• JOB
Identify the lines holding "from" and copy them.

• INFORMATION PROVIDED
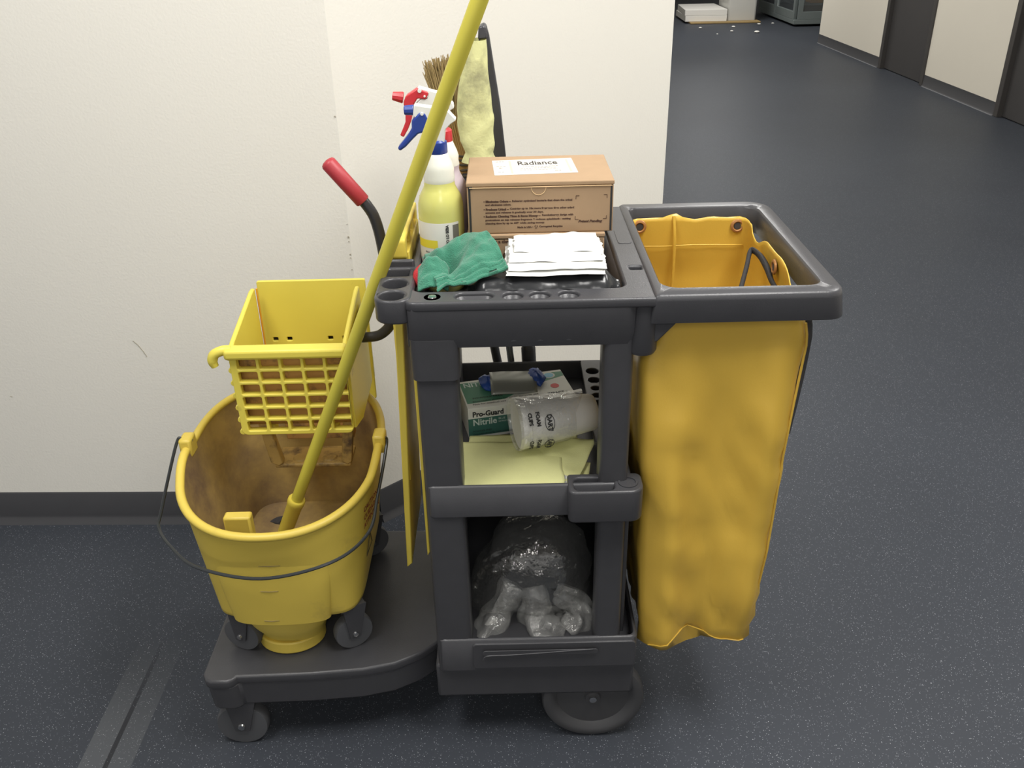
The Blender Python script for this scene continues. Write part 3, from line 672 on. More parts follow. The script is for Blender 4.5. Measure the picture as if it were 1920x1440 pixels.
# lower frame that reaches into the bucket
for x_ in (-0.487, -0.322):
    s = 1 if x_ < -0.4 else -1
    MB().prism([(x_ - 0.010, 1.50, 0.606), (x_ + 0.010, 1.50, 0.606), (x_ + 0.012 + s * 0.014, 1.50, 0.515), (x_ + 0.004 + s * 0.014, 1.50, 0.509), (x_ - 0.010 + s * 0.012, 1.50, 0.517)], (0, 0.010, 0)).build('lower_arm', WLOW, wr, bevel=0.002)
BX(-0.478, -0.326, 1.492, 1.56, 0.503, 0.512).build('lower_crossbar', WLOW, wr, bevel=0.003)
for x_ in (-0.43, -0.372):
    MB().lathe([(0.0, 0.004), (0.014, 0.003), (0.016, 0)], 16, Matrix.Translation((x_, 1.515, 0.512))).build('lower_boss', WLOW, wr)
for x_ in (-0.466, -0.345): BX(x_ - 0.007, x_ + 0.007, 1.478, 1.50, 0.590, 0.610).build('lower_tab', WYEL, wr, bevel=0.003)
BX(-0.47, -0.33, 1.575, 1.60, 0.52, 0.61).build('lower_back', WDIRT, wr, bevel=0.002)
# lever
lever = [(-0.300, 1.590, 0.742), at(690, 632, 1.585), at(712, 628, 1.58), at(730, 612, 1.575), at(737, 590, 1.57), at(734, 555, 1.565), at(722, 490, 1.56), at(712, 440, 1.56), at(702, 408, 1.56), at(690, 388, 1.56), at(675, 370, 1.56)]
MB().tube(spline(lever, 6), 0.0102, 14).build('lever', mat('black_enamel', '#333336', 0.3), wr)
g0, g1 = at(681, 378, 1.56), at(611, 301, 1.56); gd = (g1 - g0)
MB().tube([g0 + gd * t for t in (0, 0.02, 0.5, 0.93, 0.97, 0.99, 1.0)], [0.0125, 0.0138, 0.0142, 0.0142, 0.012, 0.008, 0.003], 16).build('grip', REDG, wr)

# ================================================================== MOP
P0, P1 = at(539, 985, 1.425), at(899, 0, 1.27)
mop = thing('wet_mop', 'long yellow mop handle leaning from the bucket past the tool rings', 'mop', (P0.x, P0.y, 0.31))
dv = (P1 - P0)
MB().tube([P0 + dv * t for t in (0.05, 0.3, 0.6, 0.9, 1.25, 1.255)], [0.0112, 0.0114, 0.0116, 0.0118, 0.0118, 0.008], 20).build('handle', MOPY, mop)
MB().tube([P0 + dv * t for t in (-0.02, 0.055, 0.062, 0.066, 0.072, 0.074, 0.0735)], [0.0142, 0.0152, 0.0168, 0.0172, 0.0170, 0.0155, 0.012], 20).build('socket', MOPF, mop)
MB().tube([P0 + dv * -0.02, P0 + dv * -0.06], 0.007, 12).build('clamp', CHROME, mop)
q = P0 + dv * -0.055
MB().tube([q + Vector((-0.045, 0.0, 0)), q + Vector((0.045, 0, 0))], 0.011, 12).build('mop_bar', MOPF, mop)
ya = MB()
for k in range(60):
    a = q + Vector((random.uniform(-0.042, 0.042), random.uniform(-0.01, 0.01), 0)); ex, ey = random.uniform(-0.03, 0.08), random.uniform(-0.04, 0.08)
    ya.tube([a, a + Vector((ex * 0.5, ey * 0.5, -0.02)), Vector((a.x + ex, a.y + ey, 0.318)), Vector((a.x + ex * 1.3, a.y + ey * 1.3, 0.312))], 0.0035, 5)
yo = ya.build('mop_strands', mat('mop_yarn', '#8a7350', 0.95, var=0.2), mop); yo['kind'] = 'stuff'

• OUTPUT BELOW
The Blender Python script for this scene continues. Write part 3, from line 672 on. More parts follow. The script is for Blender 4.5. Measure the picture as if it were 1920x1440 pixels.
mop = thing('wet_mop', 'long yellow mop handle leaning from the bucket past the tool rings', 'mop', (P0.x, P0.y, 0.31))